So I was at a reception the other day, talking to someone about the internet and the free/gift economy and how it’s the inevitable future of a lot of industries, including journalism. The discussion invariably turned to Chris Anderson’s Free: The Future of a Radical Price and I talked up the book and Anderson’s theories.
“So you liked the book, then?” asked my colleague.
“No, not really.” I said, after a pause.
Considering my enthusiasm over Anderson’s last book, The Long Tail, and my own defense of the free/gift economy model on this very blog, my cool reception to “Free” surprised the hell out of me, too.
With all the hype and debate surrounding Chris Anderson’s book, months before it was even released, it’s no wonder that the backlash started less than a week after it officially hit bookstores. Earlier this year, the influential Wired editor and author of The Long Tail brought his thesis of giving products away as marketing strategy to South by Southwest and was greeted with as much skepticism as enthusiasm from attendees (myself included). So Malcolm Gladwell’s review of the book in the New Yorker summed up a lot of the overall criticism of the book, even before it was released:
Gladwell says:
Anderson’s reference to people who “prefer to buy their music online” carries the faint suggestion that refraining from theft should be considered a mere preference. And then there is his insistence that the relentless downward pressure on prices represents an iron law of the digital economy. Why is it a law? Free is just another price, and prices are set by individual actors, in accordance with the aggregated particulars of marketplace power. “Information wants to be free,” Anderson tells us, “in the same way that life wants to spread and water wants to run downhill.” But information can’t actually want anything, can it? Amazon wants the information in the Dallas paper to be free, because that way Amazon makes more money. Why are the self-interested motives of powerful companies being elevated to a philosophical principle?
It’s definitely a legitimate argument, goods, content and information don’t produce themselves in a vacuum. But in general, I think the backlash isn’t so much leveled at Anderson’s thesis in particular, but the very concept of “free.”
Even with the Radiohead/Nine Inch Nails model proving various level of success in the recording industry, the idea of giving away content and products as a marketing tool is tough to swallow, even as the shift to a digital economy has pretty much decimated the recording industry as we know it (and the news industry is not farther behind)
We’ve seen successful examples of how the gift economy model can help in very specific industries, but is this really enough to build a business philosophy around?
It’s too early to tell, but the fact is, as online users and creators, we’re gonna have to deal with the “Free” model as part of our everyday lives, in one way or another. Anderson’s book attempts to place this model into a broader historical and economic context, to prove that the concept isn’t as radical or new as some critics would like to write it off as.

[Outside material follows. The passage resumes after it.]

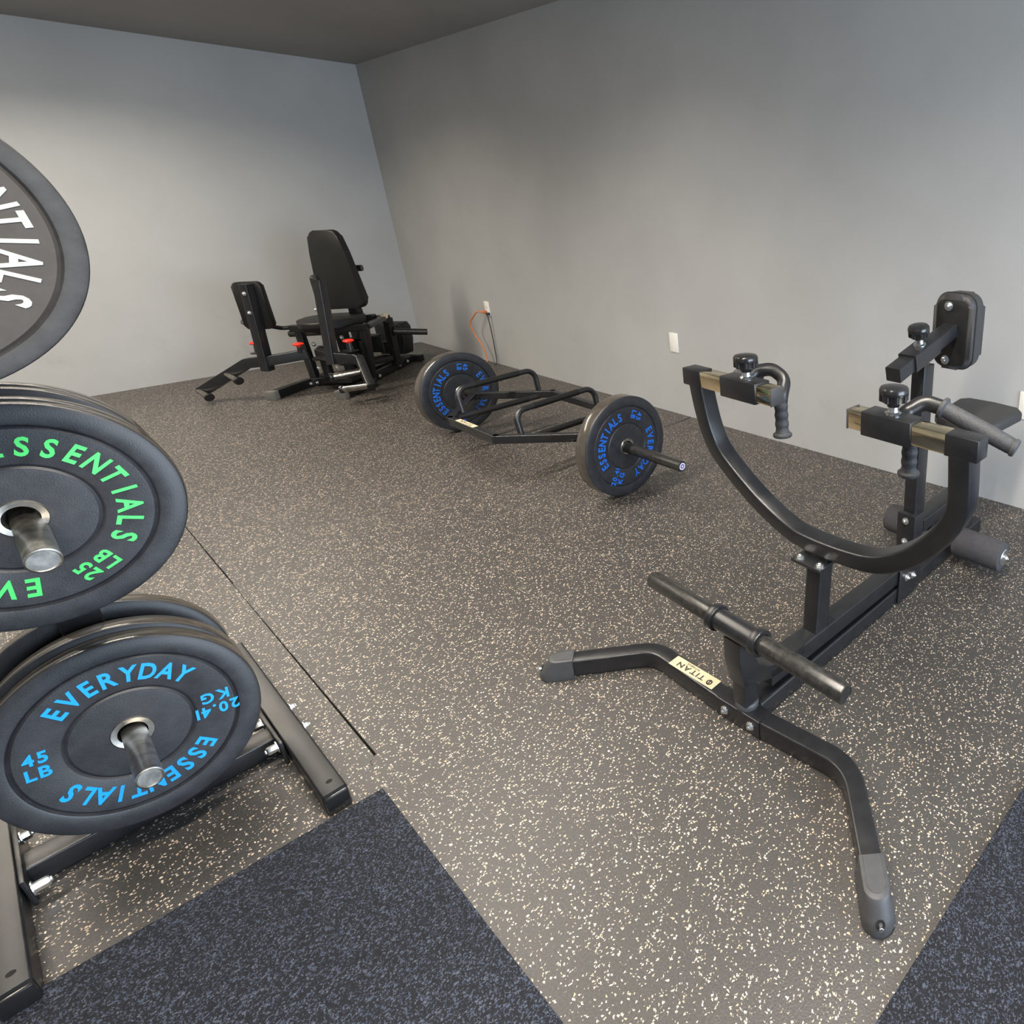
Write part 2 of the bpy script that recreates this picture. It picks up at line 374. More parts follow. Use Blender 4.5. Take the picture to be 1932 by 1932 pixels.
# ------------------------------------------------------------------ bumper plates
def plate_disc(R, T, kind):
    """local: axis +Z is the front face normal, front face at z=0, body behind it"""
    ro, ri = (.80, .455) if kind != 'thin' else (.87, .30)
    d = .0022
    hole = .118*R
    prof = [(hole, -T+.004), (hole, -.002), (.16*R, -.001), (ri*R-.004, -.0035), (ri*R, -.0062), (ri*R+.003, -.003), (ri*R+.005, -.0022),
            (ro*R-.004, -.0026), (ro*R, -.0062), (ro*R+.003, -.001), (ro*R+.006, 0), (R-.006, 0), (R-.0015, -.002), (R, -.005), (R, -T+.005), (R-.0015, -T+.002), (R-.006, -T),
            (ro*R+.006, -T), (ro*R, -T+.006), (ro*R-.004, -T+.003), (.16*R, -T+.002), (hole, -T+.004)]
    return prof
def make_plate(name, c, n, R, T, rot, lines, lmat, dmat, lab, grp, kind='std', front=True, ess=11.3, eoff=0):
    n = V3(n).normalized(); t = bpy.data.objects.new(name, None); COL.objects.link(t)
    e = V3(-n.y, n.x, 0).normalized(); u = n.cross(e)      # e: to the right seen from the front, u: up
    if e.dot(R2) < 0: e, u = -e, -u
    e = u.cross(n)
    Mx = Matrix((e, u, n)).transposed().to_4x4(); Mx.translation = V3(c); t.matrix_basis = Mx
    tag(t, lab, 'weight plate', grp)
    dk = P().lathe(c, n, plate_disc(R, T, kind), 128).build('rubber_disc', [dmat, M_rim, M_rubber_brown if kind == 'thin' else dmat], t, 30)
    for f_ in dk.data.polygons:
        rad = math.hypot(f_.center.x, f_.center.y)
        if abs(f_.normal.z) < .35 and rad > R*.97: f_.material_index = 1
        elif rad < R*.865: f_.material_index = 2
    h = .118*R
    P().lathe(V3(c)-n*T/2, n, [(h*.93, -T/2+.001), (h*.93, T/2+.001), (h*1.3, T/2+.002), (h*1.38, T/2-.001), (h*1.02, T/2-.004), (h*1.02, -T/2+.001), (h*.93, -T/2+.001)], 48).build('hub_ring', M_pegsteel, t)
    if front:
        a0 = radians(rot)
        def arc(word, centre, step, rad, hh, ws):
            k = len(word); q = P()
            for i, ch in enumerate(word):
                a = a0+radians(centre)+radians(step)*((k-1)/2-i)
                ro_ = e*cos(a)+u*sin(a); tx = e*sin(a)-u*cos(a)
                put_glyph(q, ch, V3(c)+ro_*rad-n*.0024, tx, ro_, hh, ws, .0016)
            q.build('lettering', lmat, t)
        rb = (.55 if kind != 'thin' else .605)*R; hh = (.165 if kind != 'thin' else .19)*R
        arc('EVERYDAY', 90+eoff, 12.9 if kind != 'thin' else 11.6, rb, hh, .80 if kind != 'thin' else .68)
        arc('ESSENTIALS', -90, ess if kind != 'thin' else 10.6, rb, hh, .80 if kind != 'thin' else .68)
        for (txt, a, flip) in lines:
            aa = a0+radians(a); pos = V3(c)+(e*cos(aa)+u*sin(aa))*.635*R-n*.0024
            b0 = a0+(pi if flip else 0); tx = e*cos(b0)+u*sin(b0); ty = -e*sin(b0)+u*cos(b0)
            q = P()
            for s_, k in zip(txt, (1, -1)): put_text(q, s_, pos+ty*k*.075*R, tx, ty, .115*R, .95, .16, .0016)
            q.build('lettering', lmat, t)
    return t
L45 = [(('45', 'LB'), 180, False), (('20.41', 'KG'), 0, True)]
L25 = [(('25', 'LB'), 180, False), (('11.34', 'KG'), 0, True)]
L10 = [(('10', 'LB'), 180, False), (('4.54', 'KG'), 0, True)]

# ------------------------------------------------------------------ plate rack
rack = empty('plate_rack', (-.057, 1.73, 0), 0, 'black steel weight plate rack holding stacked plates at left edge', 'plate rack')
def nrm(th, ph):
    t, p = radians(-90+th), radians(ph); return V3(cos(t)*cos(p), sin(t)*cos(p), sin(p))
for x0, x1 in ((.141, .186), (-.300, -.255)):
    xc = (x0+x1)/2
    f_ = P().beam((xc, 1.417, .026), (xc, 2.20, .026), .045, .052, (0, 0, 1), .004).build('foot_beam', M_steel, rack)
    q = P(); q.box((xc, 1.413, .024), (.043, .012, .046), bev=.004); q.build('end_cap', M_plastic, f_)
    P().cyl((xc+.002, 1.452, .0515), (xc+.002, 1.452, .0524), .006, 16, .0002).build('hole', M_hole, f_)
P().beam((-.255, 1.73, .025), (.135, 1.73, .025), .055, .045, (0, 0, 1), .004).build('cross_beam', M_steel, rack)
for x in (.1345, -.2485):
    P().box((x, 1.745, .036), (.007, .20, .060), bev=.001).build('flange', M_steel, rack)
for y_ in (1.70, 1.80): bolt(rack, (.187, y_, .038), (1, 0, 0), .008, .008)
for y_ in (1.675, 1.79): bolt(rack, (.130, y_, .040), (-1, 0, 0), .010, .018)
bolt(rack, (-.244, 1.655, .034), (1, 0, 0), .010, .020); bolt(rack, (-.244, 1.80, .052), (1, 0, 0), .009, .012)
P().beam((-.05, 1.86, .045), (-.05, 1.86, 1.36), .06, .06, (0, 1, 0), .004).build('upright', M_steel, rack)
P().beam((-.05, 1.76, .045), (-.05, 1.90, .045), .06, .05, (0, 0, 1), .004).build('post_foot', M_steel, rack)
P().box((-.05, 1.86, 1.362), (.062, .062, .006), bev=.002).build('post_cap', M_plastic, rack)
def peg(base, tip, r):
    base, tip = V3(base), V3(tip); d = (tip-base).normalized(); L = (tip-base).length
    P().lathe(base, d, [(0, 0), (r, 0), (r, L-.004), (r*1.03, L-.003), (r*1.03, L-.001), (r*.92, L), (r*.85, L-.0015), (0, L-.0015)], 40).build('peg', M_pegsteel, rack)
peg((-.048, 1.83, .237), (-.050, 1.40, .308), .0172)
peg((-.046, 1.83, .757), (-.043, 1.40, .742), .0186)
peg((-.060, 1.83, 1.190), (-.070, 1.36, 1.214), .0186)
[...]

In the past couple of years, the Long Tail has been adopted as a bible of the internet economy, bringing unique insight to the success to the success of existing e-commerce models introduced by Amazon and Apple’s iTunes. However, with “Free” Anderson seems to bite off more than he can chew.
“Just because products are free doesn’t mean that someone, somewhere isn’t making lots of money, or that lots of people aren’t making a little money each.” Anderson writes.
But most of the successful examples of Free that Anderson uses: Wikipedia, Radiohead, etc. involve “lots of people making a little money” which seems improbable to support a large scale economy, and Anderson doesn’t really address this in a significant way. Even as he acknowledges the “cost of zero cost” Anderson doesn’t really address the question of where the money comes from when it is time to pay, or how this model can work successfully for goods economies, where production costs are huge and unavoidable.
I’m not saying that Anderson’s “Free” doesn’t work. It can and it does. I wrote this article on my Linux-based netbook using the free Open Office software. And note the face that I bought a hardcover copy of Free, even after knowing it was available free of cost on Google Books. Many of Anderson’s examples, open source, Radiohead, Wikipedia are strong case studies for how this can be done, but case studies do not make a philosophy, the limitations and constraints of the model have not yet been put to the test, the potential flaws of this model seem much more evident in a global, goods driven economy, where abundance and scarcity exist in tandem, and Anderson’s impassioned defense of Free is not as critical as it needed to be.
What an odd coincidence that I’m reading this at the same time as I’m posting a menu, shopping list, and recipes on my blog for FREE! I’ve read other articles and reviews about the book, and I still don’t get it. An economy is, by definition, something that generates money, right? So, how can free be the new business model?